When you want to make a key point to a senior leader, a story is often the secret sauce you will need for it to land. Last week I wrote about the effect of the environment people find themselves in based on their willingness, or not, to take a risk to achieve a target. If you have identified this as an issue and would like a story to make your point, try this one on for size.
In the game of cricket the number 100 is highly significant for a batsman. It represents a century of runs in one innings and is a massive milestone. Careers are judged on the number of centuries a batsman scores. Great batsmen score tens of centuries in their careers. However, for bowlers (pitchers if you are from North America) a century is a rarity.

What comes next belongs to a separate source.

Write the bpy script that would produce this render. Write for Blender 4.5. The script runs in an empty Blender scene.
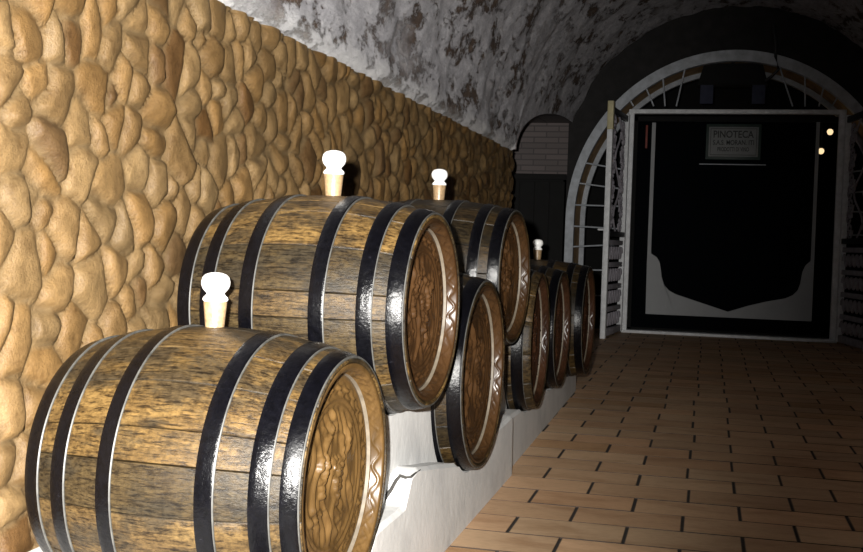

Now transport yourself back to the 2013 Ashes Tour of England with the Australian cricket team. Enter one Ashton Agar, a 19-year-old bowler who could “bat a bit”. He makes his debut for Australia against England in the first test match of a five-test series. Agar is slotted in the number 11 batting position. England don’t perform well in their first innings (of two) and the Australian team members are feeling pretty good about themselves. Then disaster strikes, Australia loses nine of 10 wickets and they have barely made half the runs England made. Agar walks onto the field and starts scoring runs immediately and almost at will. Before you knew it, with the greatest of ease, Ashton was approaching the milestone all cricketers strive for, to score a century, 100 runs in one innings.
What happened next was the strongest evidence you will ever need of the dangers of milestones.
People who follow cricket are well aware of the saying “the nervous nineties”. It was palpable. The free scoring Agar tensed up. He scored one run in the 62nd over, one in the 63rd and edged nervously for three runs in the 64th, he was then four runs from glory. On the second ball of the 65th over he defended again for a comfortable two runs. He was just two runs away from glory. Here is how the ESPN Cricinfo website commentator called it for online followers:
64.3
Broad to Agar, no run, back of a length down the leg side, swings at it and misses
64.4
Broad to Agar, no run, short again, wafts at it trying to force it down to third man past gully but missed
64.5
Broad to Agar, OUT, back of a length, pulled and … got him! Oh no, caught in the deep.
For those watching live as I was, you could see how his behaviour had changed. He, the commentators and I were all left at best, flat … and at worst distraught.
There is your story. If you prefer, go look up the story of golfer Tom Watson at the 2009 British Open. The pressure got to him and he was 58!